# Given instruction
Transcribe all of the material exactly, except for its pictures.

# Supplied information
^^^^

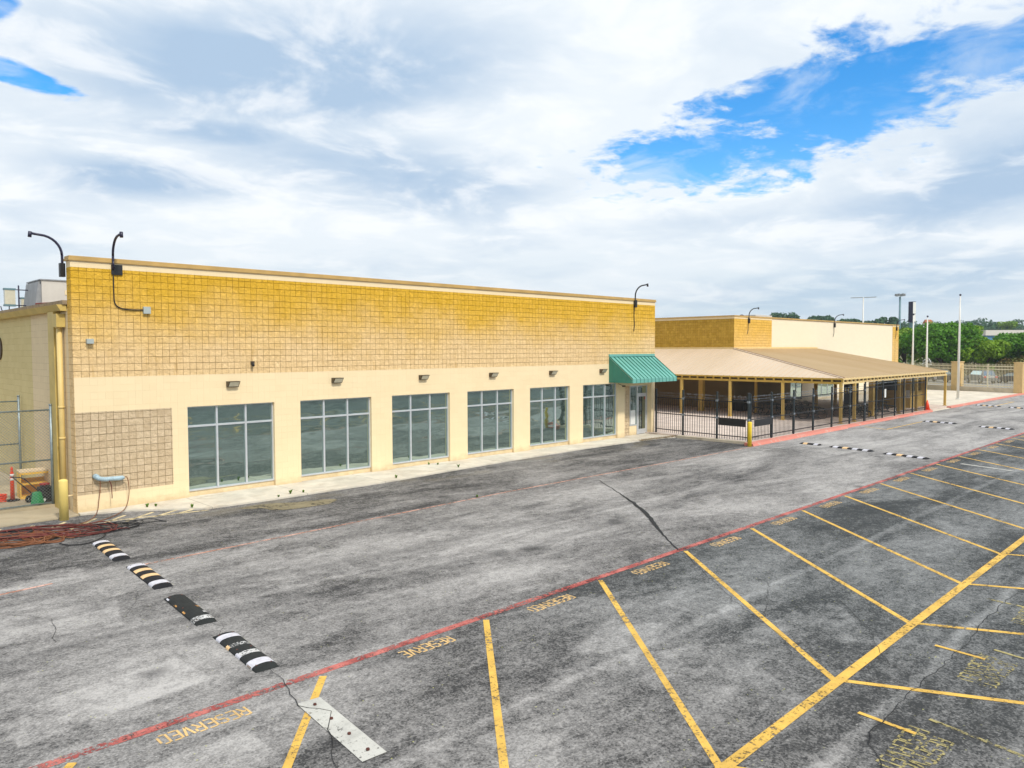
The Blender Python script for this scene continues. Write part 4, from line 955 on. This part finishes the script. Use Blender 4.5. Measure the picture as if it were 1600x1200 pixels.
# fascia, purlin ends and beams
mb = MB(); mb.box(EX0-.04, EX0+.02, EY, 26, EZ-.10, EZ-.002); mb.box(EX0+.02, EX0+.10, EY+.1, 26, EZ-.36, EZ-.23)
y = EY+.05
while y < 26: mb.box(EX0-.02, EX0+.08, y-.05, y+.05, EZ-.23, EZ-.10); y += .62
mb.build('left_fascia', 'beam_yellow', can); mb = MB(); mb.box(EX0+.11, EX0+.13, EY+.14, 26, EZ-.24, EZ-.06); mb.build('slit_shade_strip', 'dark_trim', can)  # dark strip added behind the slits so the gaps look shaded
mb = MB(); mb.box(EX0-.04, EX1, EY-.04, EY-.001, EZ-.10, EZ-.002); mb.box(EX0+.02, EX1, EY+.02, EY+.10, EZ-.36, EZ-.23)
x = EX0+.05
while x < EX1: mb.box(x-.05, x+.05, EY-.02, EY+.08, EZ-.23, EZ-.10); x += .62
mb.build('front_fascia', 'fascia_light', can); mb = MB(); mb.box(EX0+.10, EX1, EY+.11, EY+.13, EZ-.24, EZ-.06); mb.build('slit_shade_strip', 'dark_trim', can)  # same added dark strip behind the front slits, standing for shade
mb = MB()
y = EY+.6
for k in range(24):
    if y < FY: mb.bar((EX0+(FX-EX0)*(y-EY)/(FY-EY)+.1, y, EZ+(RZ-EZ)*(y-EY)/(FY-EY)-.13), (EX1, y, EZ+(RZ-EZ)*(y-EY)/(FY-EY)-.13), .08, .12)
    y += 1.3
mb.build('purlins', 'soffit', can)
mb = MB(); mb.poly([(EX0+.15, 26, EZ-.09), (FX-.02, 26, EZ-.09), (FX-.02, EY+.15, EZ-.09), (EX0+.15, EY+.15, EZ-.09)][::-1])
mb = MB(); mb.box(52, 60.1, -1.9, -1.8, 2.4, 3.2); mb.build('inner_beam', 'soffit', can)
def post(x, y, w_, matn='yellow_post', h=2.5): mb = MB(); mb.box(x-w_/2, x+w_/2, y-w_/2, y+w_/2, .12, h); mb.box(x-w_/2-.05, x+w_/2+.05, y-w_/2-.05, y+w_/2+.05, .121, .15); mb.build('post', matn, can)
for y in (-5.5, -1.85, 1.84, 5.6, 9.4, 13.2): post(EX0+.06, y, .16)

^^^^

# Reply
The Blender Python script for this scene continues. Write part 4, from line 955 on. This part finishes the script. Use Blender 4.5. Measure the picture as if it were 1600x1200 pixels.
# fascia, purlin ends and beams
mb = MB(); mb.box(EX0-.04, EX0+.02, EY, 26, EZ-.10, EZ-.002); mb.box(EX0+.02, EX0+.10, EY+.1, 26, EZ-.36, EZ-.23)
y = EY+.05
while y < 26: mb.box(EX0-.02, EX0+.08, y-.05, y+.05, EZ-.23, EZ-.10); y += .62
mb.build('left_fascia', 'beam_yellow', can); mb = MB(); mb.box(EX0+.11, EX0+.13, EY+.14, 26, EZ-.24, EZ-.06); mb.build('slit_shade_strip', 'dark_trim', can)  # dark strip added behind the slits so the gaps look shaded
mb = MB(); mb.box(EX0-.04, EX1, EY-.04, EY-.001, EZ-.10, EZ-.002); mb.box(EX0+.02, EX1, EY+.02, EY+.10, EZ-.36, EZ-.23)
x = EX0+.05
while x < EX1: mb.box(x-.05, x+.05, EY-.02, EY+.08, EZ-.23, EZ-.10); x += .62
mb.build('front_fascia', 'fascia_light', can); mb = MB(); mb.box(EX0+.10, EX1, EY+.11, EY+.13, EZ-.24, EZ-.06); mb.build('slit_shade_strip', 'dark_trim', can)  # same added dark strip behind the front slits, standing for shade
mb = MB()
y = EY+.6
for k in range(24):
    if y < FY: mb.bar((EX0+(FX-EX0)*(y-EY)/(FY-EY)+.1, y, EZ+(RZ-EZ)*(y-EY)/(FY-EY)-.13), (EX1, y, EZ+(RZ-EZ)*(y-EY)/(FY-EY)-.13), .08, .12)
    y += 1.3
mb.build('purlins', 'soffit', can)
mb = MB(); mb.poly([(EX0+.15, 26, EZ-.09), (FX-.02, 26, EZ-.09), (FX-.02, EY+.15, EZ-.09), (EX0+.15, EY+.15, EZ-.09)][::-1])
mb = MB(); mb.box(52, 60.1, -1.9, -1.8, 2.4, 3.2); mb.build('inner_beam', 'soffit', can)
def post(x, y, w_, matn='yellow_post', h=2.5): mb = MB(); mb.box(x-w_/2, x+w_/2, y-w_/2, y+w_/2, .12, h); mb.box(x-w_/2-.05, x+w_/2+.05, y-w_/2-.05, y+w_/2+.05, .121, .15); mb.build('post', matn, can)
for y in (-5.5, -1.85, 1.84, 5.6, 9.4, 13.2): post(EX0+.06, y, .16)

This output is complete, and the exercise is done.